In reality, innovation and change processes in your organisation may and often do begin with the utilisation of outside expertise (i.e., consultants). But what the passage addresses is that to be truly successful, an organisation must embrace innovation and change internally.

From the top down and from the bottom up, the organisation must embrace constant learning and be capable of identifying and implementing opportunities for constructive change.

I have written about this in two previous blog posts: One about why it is important for organisations to evolve, and another about why companies need to cultivate a culture of learning. Both addressed the need to innovate, adapt, and change. They are worth a read if you missed them so follow the links if you are so inclined.

But I will close this blog with a two further recommendations that bear noting. Both are relatively subtle in nature.

1. Remember that innovation and change require lots of learning to keep all your employees on the same page. Consequently, please banish the word training from your vocabulary. Being “trained” suggests learning by rote and repetition to conform to a routine.

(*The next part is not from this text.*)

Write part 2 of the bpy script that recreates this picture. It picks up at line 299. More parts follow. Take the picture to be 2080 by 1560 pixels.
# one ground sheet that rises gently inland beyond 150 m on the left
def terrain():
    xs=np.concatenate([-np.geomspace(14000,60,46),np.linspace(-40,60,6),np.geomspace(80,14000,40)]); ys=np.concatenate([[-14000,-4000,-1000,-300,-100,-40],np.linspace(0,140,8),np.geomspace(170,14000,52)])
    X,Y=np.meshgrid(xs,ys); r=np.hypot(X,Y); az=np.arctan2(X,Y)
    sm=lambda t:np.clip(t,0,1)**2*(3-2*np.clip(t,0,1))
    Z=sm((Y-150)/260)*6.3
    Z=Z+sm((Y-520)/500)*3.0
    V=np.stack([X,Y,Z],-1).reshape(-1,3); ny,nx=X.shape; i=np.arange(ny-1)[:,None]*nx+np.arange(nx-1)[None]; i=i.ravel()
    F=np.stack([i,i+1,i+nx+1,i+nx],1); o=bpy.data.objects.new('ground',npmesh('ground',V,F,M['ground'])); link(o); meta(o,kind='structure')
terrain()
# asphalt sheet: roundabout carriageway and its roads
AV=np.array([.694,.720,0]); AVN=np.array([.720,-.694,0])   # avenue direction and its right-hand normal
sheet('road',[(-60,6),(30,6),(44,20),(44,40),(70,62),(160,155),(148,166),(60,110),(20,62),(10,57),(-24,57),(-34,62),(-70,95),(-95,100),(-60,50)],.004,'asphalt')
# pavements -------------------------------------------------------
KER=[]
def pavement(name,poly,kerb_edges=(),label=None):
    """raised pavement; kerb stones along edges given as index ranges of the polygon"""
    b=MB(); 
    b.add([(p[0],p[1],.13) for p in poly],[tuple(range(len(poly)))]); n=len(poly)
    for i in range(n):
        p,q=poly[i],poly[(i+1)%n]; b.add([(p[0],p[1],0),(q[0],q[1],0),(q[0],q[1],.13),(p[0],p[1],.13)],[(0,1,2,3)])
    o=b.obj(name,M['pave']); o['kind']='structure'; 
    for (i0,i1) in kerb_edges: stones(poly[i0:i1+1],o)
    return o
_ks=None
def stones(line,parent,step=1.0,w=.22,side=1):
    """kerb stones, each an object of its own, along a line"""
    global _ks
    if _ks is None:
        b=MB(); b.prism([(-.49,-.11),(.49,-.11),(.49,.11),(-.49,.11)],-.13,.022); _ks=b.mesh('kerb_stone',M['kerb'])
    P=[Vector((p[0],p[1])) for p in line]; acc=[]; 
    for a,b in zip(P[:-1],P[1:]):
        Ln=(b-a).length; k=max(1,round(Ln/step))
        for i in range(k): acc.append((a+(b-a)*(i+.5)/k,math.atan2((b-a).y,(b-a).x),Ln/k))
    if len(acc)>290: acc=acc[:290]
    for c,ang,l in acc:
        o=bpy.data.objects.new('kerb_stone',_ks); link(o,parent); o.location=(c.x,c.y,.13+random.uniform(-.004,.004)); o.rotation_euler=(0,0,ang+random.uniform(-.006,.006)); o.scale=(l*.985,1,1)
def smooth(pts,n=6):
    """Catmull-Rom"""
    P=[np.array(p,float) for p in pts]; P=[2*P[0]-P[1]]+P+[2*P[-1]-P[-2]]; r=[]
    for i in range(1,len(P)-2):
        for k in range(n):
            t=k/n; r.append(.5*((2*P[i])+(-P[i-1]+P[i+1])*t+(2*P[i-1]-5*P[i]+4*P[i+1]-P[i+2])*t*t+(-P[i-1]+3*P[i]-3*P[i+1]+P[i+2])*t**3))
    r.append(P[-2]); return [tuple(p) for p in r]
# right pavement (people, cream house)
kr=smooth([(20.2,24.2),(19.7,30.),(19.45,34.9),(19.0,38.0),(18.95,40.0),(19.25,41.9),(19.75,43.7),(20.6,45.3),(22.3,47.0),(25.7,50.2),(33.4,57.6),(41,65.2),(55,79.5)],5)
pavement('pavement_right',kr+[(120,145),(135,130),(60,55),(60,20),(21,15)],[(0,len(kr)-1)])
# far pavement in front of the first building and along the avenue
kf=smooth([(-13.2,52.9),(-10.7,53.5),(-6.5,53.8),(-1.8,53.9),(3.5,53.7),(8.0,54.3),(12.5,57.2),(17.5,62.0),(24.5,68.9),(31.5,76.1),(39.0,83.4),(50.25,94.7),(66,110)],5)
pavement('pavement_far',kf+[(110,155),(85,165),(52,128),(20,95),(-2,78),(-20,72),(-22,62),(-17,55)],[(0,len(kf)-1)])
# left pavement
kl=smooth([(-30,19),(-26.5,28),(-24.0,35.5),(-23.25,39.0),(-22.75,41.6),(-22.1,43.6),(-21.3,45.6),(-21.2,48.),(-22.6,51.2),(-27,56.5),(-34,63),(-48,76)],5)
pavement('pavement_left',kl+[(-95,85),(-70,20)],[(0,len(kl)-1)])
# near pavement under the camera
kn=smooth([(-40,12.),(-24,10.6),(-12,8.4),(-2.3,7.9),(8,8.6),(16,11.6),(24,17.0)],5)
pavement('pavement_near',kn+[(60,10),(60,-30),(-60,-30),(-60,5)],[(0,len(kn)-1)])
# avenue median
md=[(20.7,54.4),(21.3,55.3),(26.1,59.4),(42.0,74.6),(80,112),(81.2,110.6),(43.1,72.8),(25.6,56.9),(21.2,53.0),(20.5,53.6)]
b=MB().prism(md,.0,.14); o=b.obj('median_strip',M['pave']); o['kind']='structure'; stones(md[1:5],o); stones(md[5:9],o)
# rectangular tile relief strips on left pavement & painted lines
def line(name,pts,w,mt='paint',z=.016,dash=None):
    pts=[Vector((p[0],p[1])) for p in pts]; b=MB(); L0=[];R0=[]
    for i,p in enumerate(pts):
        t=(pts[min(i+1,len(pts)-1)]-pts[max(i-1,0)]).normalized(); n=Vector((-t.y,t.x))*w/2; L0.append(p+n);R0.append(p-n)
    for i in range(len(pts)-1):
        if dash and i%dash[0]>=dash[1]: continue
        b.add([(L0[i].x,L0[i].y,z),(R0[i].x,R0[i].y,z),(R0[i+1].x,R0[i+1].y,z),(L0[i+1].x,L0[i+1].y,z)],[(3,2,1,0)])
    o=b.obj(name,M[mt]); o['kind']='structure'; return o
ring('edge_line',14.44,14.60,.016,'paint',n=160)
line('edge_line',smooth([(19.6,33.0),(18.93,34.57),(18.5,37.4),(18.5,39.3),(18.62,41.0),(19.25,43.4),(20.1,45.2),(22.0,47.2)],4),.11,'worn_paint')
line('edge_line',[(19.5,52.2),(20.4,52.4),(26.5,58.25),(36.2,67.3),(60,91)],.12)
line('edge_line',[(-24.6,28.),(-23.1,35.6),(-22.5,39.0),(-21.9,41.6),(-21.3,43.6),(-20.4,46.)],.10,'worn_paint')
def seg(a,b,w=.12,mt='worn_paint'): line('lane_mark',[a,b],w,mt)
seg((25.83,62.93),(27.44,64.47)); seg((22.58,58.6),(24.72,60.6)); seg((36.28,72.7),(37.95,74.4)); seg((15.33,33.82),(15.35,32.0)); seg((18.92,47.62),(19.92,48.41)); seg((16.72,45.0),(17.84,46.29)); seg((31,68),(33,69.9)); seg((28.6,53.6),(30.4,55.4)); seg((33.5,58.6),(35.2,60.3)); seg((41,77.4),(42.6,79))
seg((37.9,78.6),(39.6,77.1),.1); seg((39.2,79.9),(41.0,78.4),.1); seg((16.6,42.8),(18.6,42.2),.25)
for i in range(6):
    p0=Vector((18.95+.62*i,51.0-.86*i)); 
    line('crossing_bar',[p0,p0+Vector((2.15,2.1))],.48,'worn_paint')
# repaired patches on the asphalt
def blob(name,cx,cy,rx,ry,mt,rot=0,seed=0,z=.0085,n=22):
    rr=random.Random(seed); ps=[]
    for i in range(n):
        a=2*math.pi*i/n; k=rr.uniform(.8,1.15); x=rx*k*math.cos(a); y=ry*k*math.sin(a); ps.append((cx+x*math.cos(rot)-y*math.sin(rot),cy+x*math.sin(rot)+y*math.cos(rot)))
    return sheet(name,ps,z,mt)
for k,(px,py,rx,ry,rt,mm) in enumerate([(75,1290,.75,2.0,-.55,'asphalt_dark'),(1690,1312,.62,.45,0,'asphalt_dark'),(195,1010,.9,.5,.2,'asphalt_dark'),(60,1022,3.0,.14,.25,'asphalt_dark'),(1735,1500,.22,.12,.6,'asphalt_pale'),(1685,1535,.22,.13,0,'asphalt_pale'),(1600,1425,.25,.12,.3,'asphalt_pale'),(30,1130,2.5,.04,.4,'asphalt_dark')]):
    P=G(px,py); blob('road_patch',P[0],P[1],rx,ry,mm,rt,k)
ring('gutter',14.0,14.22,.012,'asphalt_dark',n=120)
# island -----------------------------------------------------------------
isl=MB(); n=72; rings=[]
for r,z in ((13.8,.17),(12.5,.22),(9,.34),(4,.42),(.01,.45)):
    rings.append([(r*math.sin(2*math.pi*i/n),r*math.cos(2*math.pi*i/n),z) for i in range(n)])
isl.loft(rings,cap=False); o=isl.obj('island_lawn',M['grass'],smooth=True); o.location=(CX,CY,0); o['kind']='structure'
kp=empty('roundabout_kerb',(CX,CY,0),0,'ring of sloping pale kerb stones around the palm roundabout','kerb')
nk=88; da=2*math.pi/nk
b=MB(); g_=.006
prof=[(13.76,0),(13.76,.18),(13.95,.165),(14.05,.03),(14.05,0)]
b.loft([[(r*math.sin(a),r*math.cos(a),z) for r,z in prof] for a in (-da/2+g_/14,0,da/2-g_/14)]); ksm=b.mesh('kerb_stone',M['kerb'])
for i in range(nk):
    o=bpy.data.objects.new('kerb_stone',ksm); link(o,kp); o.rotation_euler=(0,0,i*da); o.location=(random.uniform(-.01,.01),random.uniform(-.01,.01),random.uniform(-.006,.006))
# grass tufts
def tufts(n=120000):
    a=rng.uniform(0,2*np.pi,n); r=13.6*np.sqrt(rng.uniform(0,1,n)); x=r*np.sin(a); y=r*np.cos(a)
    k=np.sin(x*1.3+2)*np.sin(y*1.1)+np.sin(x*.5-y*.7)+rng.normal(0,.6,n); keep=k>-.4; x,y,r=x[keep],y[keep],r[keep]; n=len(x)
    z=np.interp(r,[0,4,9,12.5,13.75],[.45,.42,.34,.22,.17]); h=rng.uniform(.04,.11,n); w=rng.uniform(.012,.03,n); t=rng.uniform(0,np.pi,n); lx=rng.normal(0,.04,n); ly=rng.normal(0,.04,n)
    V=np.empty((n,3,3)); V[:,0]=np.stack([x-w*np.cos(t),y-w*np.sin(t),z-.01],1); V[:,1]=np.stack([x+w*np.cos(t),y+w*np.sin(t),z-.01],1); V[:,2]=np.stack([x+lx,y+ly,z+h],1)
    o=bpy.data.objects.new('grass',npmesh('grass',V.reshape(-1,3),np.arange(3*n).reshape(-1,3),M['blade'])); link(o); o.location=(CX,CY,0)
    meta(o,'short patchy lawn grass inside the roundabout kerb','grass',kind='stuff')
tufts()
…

People rarely look forward to and appreciate being trained. And it certainly doesn’t sound innovative! Substitute the phrase professional and personal development, and make an effort to communicate that you are investing in your employees when you invest in their skill sets. You may find they embrace the process with more enthusiasm.

2. Remember that change and innovation increase the potential for risk and mistakes. Einstein was famously quoted as saying he never failed, he just found thousands of ways that didn’t work. You don’t fail until you stop trying.

Well, it helps to fail in a lab rather than the real world. Test your innovations in ways that make risk manageable to avoid catastrophic outcomes.

Just as important, while you need to acknowledge failure and learn from it, focus the attention of your organisation on success. Celebrate individual and organisational successes and achievements. Your employees and clients both prefer to be associated with winners. Be perceived as a winning organisation.

So, you’ve heard from me. How about you? What’s your latest innovation? I’d like to hear from you.